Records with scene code
********

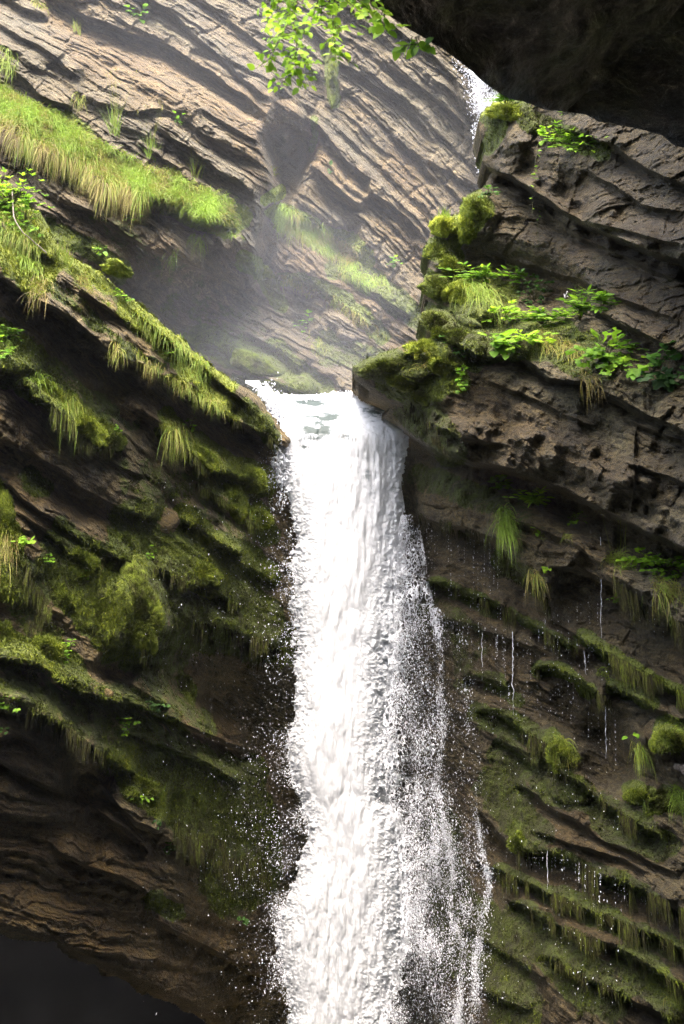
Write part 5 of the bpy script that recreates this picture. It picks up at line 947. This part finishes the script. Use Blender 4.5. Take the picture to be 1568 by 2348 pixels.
PL = [
 (R_, 1190, 790, 'lobed', 16, 26, 36, 10, 4, 'broad bright leaves at the left front of the planted ledge, above the boulder'), (R_, 1140, 795, 'ovate', 14, 30, 12, 14, -6, 'overlapping round leaves hanging at the left end of the planted ledge'),
 (R_, 1150, 740, 'trifoliate', 12, 16, 26, 10, 14, 'small three-leaved plants behind the broad bright leaves'), (R_, 1245, 745, 'pinnate', 16, 20, 40, 8, 16, 'ferny yellow-green row of leaflets along the middle of the planted ledge'), (R_, 1330, 735, 'pinnate', 10, 22, 20, 12, 46, 'tall ferny plant rising over the right half of the planted ledge'), (R_, 1380, 715, 'pinnate', 8, 22, 22, 14, 22, 'drooping feathery leaves right of the tall ferny plant'),
 (R_, 1105, 650, 'pinnate', 18, 16, 34, 8, 12, 'lacy leaves crowning the hanging grass curtain'), (R_, 1175, 660, 'lobed', 5, 22, 16, 4, 18, 'pair of umbrella-like leaves on thin stalks behind the grass curtain'), (R_, 1225, 690, 'trifoliate', 16, 11, 26, 16, 16, 'dim small-leaved herb with seed heads in front of the dark rock'), (R_, 1395, 815, 'lobed', 18, 34, 26, 16, 2, 'clump of glossy lobed leaves hanging over the brown bed'), (R_, 1425, 850, 'ovate', 12, 15, 26, 12, 0, 'small pale leaves below the glossy lobed clump'),
 (R_, 1525, 855, 'lobed', 11, 46, 22, 22, 6, 'largest dark glossy leaves, by the right edge of the frame'), (R_, 1468, 855, 'ovate', 3, 32, 12, 4, 0, 'single oval leaf pointing left of the largest glossy leaves'), (R_, 1058, 875, 'trifoliate', 16, 9, 8, 16, -12, 'tiny-leaved sprig dangling from the moss under the golden pad'), (R_, 1050, 800, 'trifoliate', 14, 11, 26, 14, 6, 'yellowish herb tangled over the dark bristly moss'),
 (R_, 1140, 1125, 'trifoliate', 8, 18, 12, 8, 18, 'little plant with starry leaves at the top of the vivid hanging grass'), (R_, 1222, 1160, 'pinnate', 14, 18, 22, 8, 16, 'bushy bright plant on the brown ledge right of the vivid grass'), (R_, 1232, 1215, 'ovate', 8, 13, 10, 8, 2, 'few yellowed leaves above the root strands'), (R_, 1305, 1200, 'ovate', 7, 13, 16, 6, 10, 'small round leaves on the crest of the brown ledge'), (R_, 1240, 1310, 'ovate', 4, 15, 8, 5, 4, 'two bright leaves at the straggly tuft'),
 (R_, 1465, 1290, 'trifoliate', 14, 17, 20, 10, 6, 'bright rounded leaves right of the tall seed-head grass'), (R_, 1520, 1310, 'trifoliate', 26, 14, 28, 12, 6, 'dense leafy mat over the grass at the right edge'), (R_, 1430, 1375, 'trifoliate', 12, 11, 22, 8, -6, 'dangling small-leaved runners under the tall seed-head grass'), (R_, 1460, 1690, 'ovate', 6, 14, 10, 6, 4, 'small heart-shaped leaves beside the drooping lower right tuft'),
 (R_, 1160, 244, 'pinnate', 14, 14, 26, 5, 10, 'sunlit ferns on the moss cap under the overhang'), (R_, 1300, 340, 'pinnate', 18, 14, 26, 16, 8, 'leafy green clump under the overhang on the upper right rock'), (R_, 1370, 330, 'lobed', 4, 20, 12, 4, 12, 'two flat leaves on stalks right of the upper leafy clump'), (R_, 1340, 345, 'ovate', 7, 15, 10, 10, 4, 'small yellow leaves on the right of the upper leafy clump'), (R_, 1245, 330, 'ovate', 5, 20, 12, 8, 4, 'three larger bright leaves left of the upper leafy clump'), (R_, 1122, 452, 'trifoliate', 7, 11, 10, 6, 4, 'tiny bright sprig on the dark moss dome'),
 (L_, 28, 470, 'trifoliate', 70, 11, 34, 22, 8, 'dense bright small-leaved ground plant at the left edge of the upper bank'), (L_, 60, 520, 'trifoliate', 40, 10, 26, 26, 2, 'small-leaved plant covering the end of the upper left bank'), (L_, 22, 775, 'pinnate', 12, 15, 20, 14, 6, 'leafy sprout at the left edge over the round moss bank'), (L_, 20, 815, 'trifoliate', 14, 11, 14, 14, -6, 'dangling leaves under the leafy sprout at the left edge'),
 (L_, 280, 1000, 'ovate', 5, 14, 6, 6, 4, 'pale rounded leaves on the knob ending the bright moss bank'), (L_, 437, 985, 'ovate', 7, 14, 7, 8, 6, 'small blue-green plant right of the draped golden grass'), (L_, 72, 1248, 'lobed', 9, 17, 10, 6, 4, 'small bright lobed plant on the brown bed'), (L_, 205, 1315, 'ovate', 8, 15, 8, 10, 0, 'fresh round leaves below the larger moss ball'), (L_, 352, 1280, 'ovate', 7, 12, 5, 8, 4, 'pale green rosette at the right end of the brown bed'), (L_, 118, 1290, 'trifoliate', 7, 10, 6, 5, 2, 'tiny plant on the brown bed left of the larger moss ball'),
 (L_, 160, 1500, 'trifoliate', 12, 11, 12, 16, 0, 'small plants in a row down the ledge corner, lower left'), (L_, 30, 1615, 'trifoliate', 16, 11, 12, 12, 0, 'small leafy clump under the lower left ledge'), (L_, 355, 1620, 'trifoliate', 12, 10, 14, 6, 0, 'little green plants on the dark ledge in the lower left hollow'), (L_, 22, 1675, 'ovate', 4, 10, 8, 3, 2, 'two small yellow leaves on the dark lower left wall'), (L_, 395, 1935, 'lobed', 8, 16, 7, 14, 0, 'bright yellow-green sprig on the dark lower left wall'), (L_, 328, 1830, 'ovate', 8, 10, 10, 6, 2, 'pale flecked plant on the lower left block'), (L_, 368, 1885, 'ovate', 5, 11, 7, 5, 0, 'grey-green leaves under the lower left block'), (L_, 556, 2102, 'ovate', 4, 13, 6, 5, 0, 'dark round leaves low down by the waterfall'), (L_, 300, 1660, 'trifoliate', 12, 9, 14, 8, 4, 'sparse sprouts on the slope of the lower left ledge'),
 (L_, 380, 805, 'trifoliate', 16, 10, 14, 14, 0, 'leafy herbs under the combed grass on the slab'), (L_, 232, 588, 'ovate', 9, 12, 10, 5, 8, 'blue-green rosette on the crest beside the far gorge'), (L_, 290, 690, 'trifoliate', 8, 10, 10, 8, 0, 'green sprout on the middle of the mossy slab'),
 (F_, 320, 35, 'ovate', 12, 18, 18, 8, 0, 'small leafy twig on the far cliff near the top left'), (F_, 408, 285, 'ovate', 8, 12, 8, 12, 0, 'faint green sprig on the far beds'), (F_, 705, 745, 'trifoliate', 12, 9, 14, 14, 0, 'small green plant on the misty rock above the lip'), (F_, 905, 612, 'ovate', 9, 14, 10, 5, 6, 'little leafy clump on the far rock behind the boulder'), (F_, 310, 505, 'ovate', 7, 11, 8, 6, 0, 'blue-green leaves under the far grass slope'), (F_, 755, 390, 'ovate', 6, 11, 5, 10, 0, 'sprig hanging beside the far dark cave'),
]
for p_ in PL: plant(*p_, group=G1, dark=('dark' in p_[9] or 'dim' in p_[9] or 'grey' in p_[9]), lo=.55 if 'bright' in p_[9] else .2, hi=1.0 if ('bright' in p_[9] or 'yellow' in p_[9]) else .75)
# small white flower heads
def flowers():
    for (u, v, uu, vv, lab) in [(1425, 790, 1440, 752, 'tiny white flower head on a thin stalk right of the planted ledge'), (1270, 720, 1292, 688, 'dim seed head on a thin stalk in front of the dark rock'), (1385, 720, 1404, 728, 'pinkish flower head at the end of the drooping feathery leaves')]:
        r = right.at(u, v, .02); e = empty('flower', r.tolist()); tag(e, lab, 'flower', 'flower heads over the planted ledge'); px = float(right.depth(u, v))/F
        tip = np.array([(uu-u)*px, -.25, (v-vv)*px]); t = np.linspace(0, 1, 7)[:, None]; quads('stem', [tube(tip*t+np.array([0, 0, .04])*np.sin(t*3.14), .003, .002, 4)], M['stem'], parent=e)
        n = 26; b = tip+rng.normal(0, .028, (n, 3)); m = NT('white_petal') if 'petal' not in M else None
        if m: m.pbr((.75, .72, .74), .7); M['petal'] = m.m
        quads('petals', [leaves(b, rng.normal(0, 1, (n, 3)), .03, 'ovate', np.ones(n))], M['petal'], parent=e)
flowers()
# hanging vines on the upper right rock
def vine(cl, pts, label, every=26, size=11, r=.004, grow=.5):
    pts = np.array(pts, float); root = cl.at(pts[0, 0], pts[0, 1], .05); e = empty('vine', root.tolist()); tag(e, label, 'vine', 'thin vines hanging on the upper right rock')
    y = P(pts[0, 0], pts[0, 1], float(cl.depth(pts[0, 0], pts[0, 1]))-grow)[1]; L0 = np.r_[0, np.cumsum(np.hypot(*np.diff(pts, axis=0).T))]; q = np.arange(0, L0[-1], 4.0)
    u = np.interp(q, L0, pts[:, 0])+1.5*np.sin(q/11); v = np.interp(q, L0, pts[:, 1]); yy = np.minimum(P(u, v, cl.depth(u, v))[:, 1]-.08, y+.25); c = P(u, v, depth_at_y(v, np.minimum(yy, y+.1)))-root; quads('stem', [tube(c, r, r*.6, 4)], M['stem'], parent=e)
    k = rng.integers(0, len(c), max(3, int(L0[-1]/every)*2)); k = np.sort(k); n = len(k); dd = np.stack([rng.choice([-1, 1], n)*rng.uniform(.4, 1, n), -.4+0*k, rng.uniform(-.9, .3, n)], -1)
    quads('leaves', [leaves(c[k], dd, size*y/F*rng.uniform(.6, 1.3, n), 'ovate', rng.uniform(.3, .8, n))], M['leaf'], parent=e)
vine(right, [(1232, 330), (1228, 370), (1226, 410), (1222, 450), (1218, 490)], 'longer leafy vine dangling down the front of the upper right rock')
vine(right, [(1234, 470), (1233, 530), (1232, 580)], 'thin bare vine hanging below the leafy one on the upper right rock', 40, 7)
vine(right, [(1288, 255), (1290, 290)], 'short sprig dangling out of the black overhang', 14, 12)
vine(right, [(1350, 310), (1390, 318)], 'short pale runner at the right of the upper leafy clump', 16, 11)
# ---- sprays of the shrub that hangs down from above ------------------------
def spray_branch(shoots, depth, label, size=19, every=6.0):
    top = P(shoots[0][0][0], shoots[0][0][1], depth); e = empty('hanging_branch', top.tolist()); tag(e, label, 'branch', 'leafy branches hanging in from above')
    st, B, Dd = [], [], []
    for s in shoots:
        dj = depth+rng.normal(0, .12); s = np.array(s, float); L0 = np.r_[0, np.cumsum(np.hypot(*np.diff(s, axis=0).T))]; q = np.arange(0, L0[-1]+.1, every)
        u = np.interp(q, L0, s[:, 0]); v = np.interp(q, L0, s[:, 1]); u = u+3*np.sin(q/17+s[0, 0]); c = P(u, v, dj+.12*np.sin(q/40))-top; st.append(tube(c, .0042, .0022, 4))
        for k in range(1, len(c)):
            for _ in range(1+(rng.random() < .45)):
                B.append(c[k]+rng.normal(0, .006, 3)); Dd.append([rng.choice([-1, 1])*rng.uniform(.3, 1.2), rng.normal(-.2, .5), rng.uniform(-1.1, .25)])
        # side twigs
        for k in rng.integers(2, max(3, len(c)-1), max(2, len(c)//4)):
            sd = rng.choice([-1, 1]); w = c[k]+np.array([sd*.10, rng.normal(0, .04), -.04])*np.linspace(0, 1, 4)[:, None]*rng.uniform(.5, 1.1); st.append(tube(w, .0026, .0016, 4))
            for m_ in (1, 2, 3): B.append(w[m_]); Dd.append([sd*rng.uniform(.1, 1), rng.normal(-.2, .4), rng.uniform(-1, .2)])
    B = np.array(B); Dd = np.array(Dd); n = len(B)
    quads('leaves', [leaves(B, Dd, size*depth/F*rng.uniform(.55, 1.2, n), 'ovate', np.clip(rng.normal(.82, .2, n), 0, 1), up=np.array([0, -1., .55]), roll=.9)], M['leaf'], parent=e); quads('twig', st, M['stem'], parent=e)
spray_branch([[(628, -60), (640, 30), (636, 90), (625, 140), (622, 168)], [(655, -60), (668, 10), (655, 60), (640, 90)], [(684, -60), (676, 60), (680, 140), (682, 214)], [(640, -60), (622, 20), (608, 80)], [(676, 110), (655, 170), (648, 200)], [(690, 120), (712, 160), (716, 192)]], 5.8, 'leafy green branch hanging lowest into the frame at the top')
spray_branch([[(738, -60), (735, 20), (728, 60)], [(760, -60), (768, 10), (762, 60), (760, 130)], [(740, -40), (720, 20), (716, 60)], [(770, 60), (768, 100), (766, 140)]], 6.2, 'leafy green branch beside the lowest one, next to the moss column')
spray_branch([[(770, -60), (790, 0), (820, 25), (845, 42)], [(800, -60), (820, 0), (850, 28)], [(820, -40), (850, 10), (862, 34)], [(780, -60), (770, -10), (775, 20)]], 6.4, 'leafy branch spread along the black overhang edge at the top', 22, 7)
spray_branch([[(876, 24), (872, 50), (864, 68)], [(884, 30), (884, 56), (880, 66)]], 6.8, 'small leafy sprig hanging off the overhang edge, upper one', 28, 9)
spray_branch([[(950, 84), (955, 98), (962, 112)], [(946, 84), (938, 104)], [(958, 88), (970, 104)]], 7.2, 'small leafy sprig hanging off the overhang edge, lower one', 26, 9)
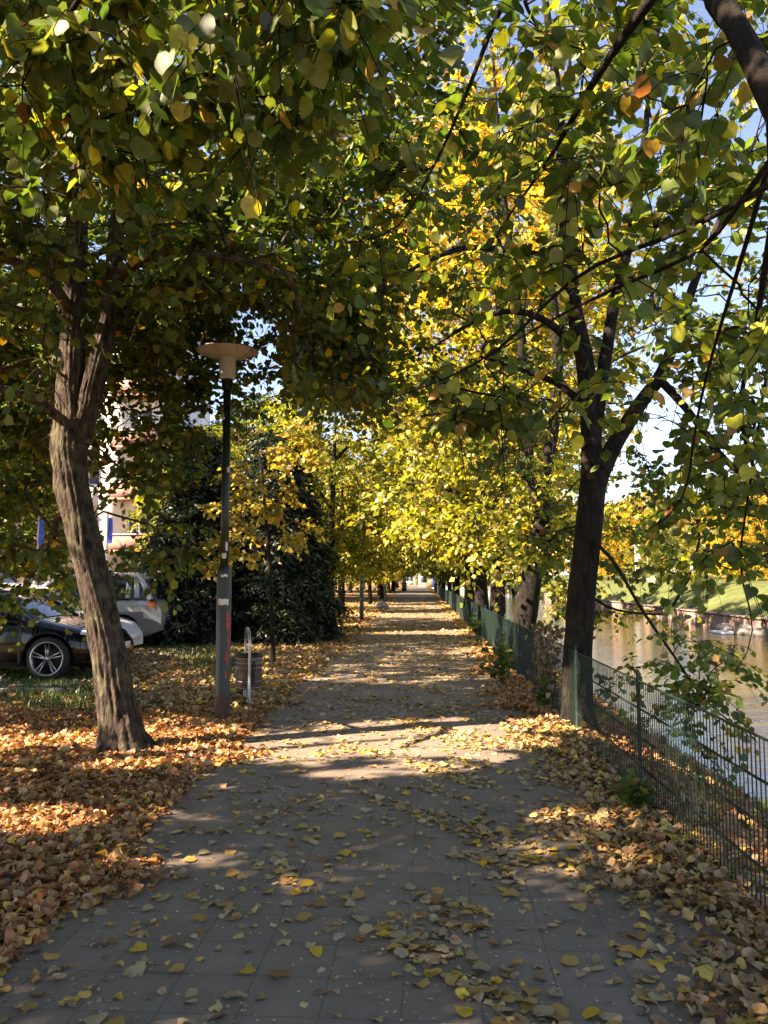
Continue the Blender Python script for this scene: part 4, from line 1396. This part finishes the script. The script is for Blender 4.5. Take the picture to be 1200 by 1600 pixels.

********

● Task instructions
Make a copy of each line that contains the string "script".

● Task answer
Write part 5 of the bpy script that recreates this picture. It picks up at line 947. This part finishes the script. Use Blender 4.5. Take the picture to be 1568 by 2348 pixels.
Continue the Blender Python script for this scene: part 4, from line 1396. This part finishes the script. The script is for Blender 4.5. Take the picture to be 1200 by 1600 pixels.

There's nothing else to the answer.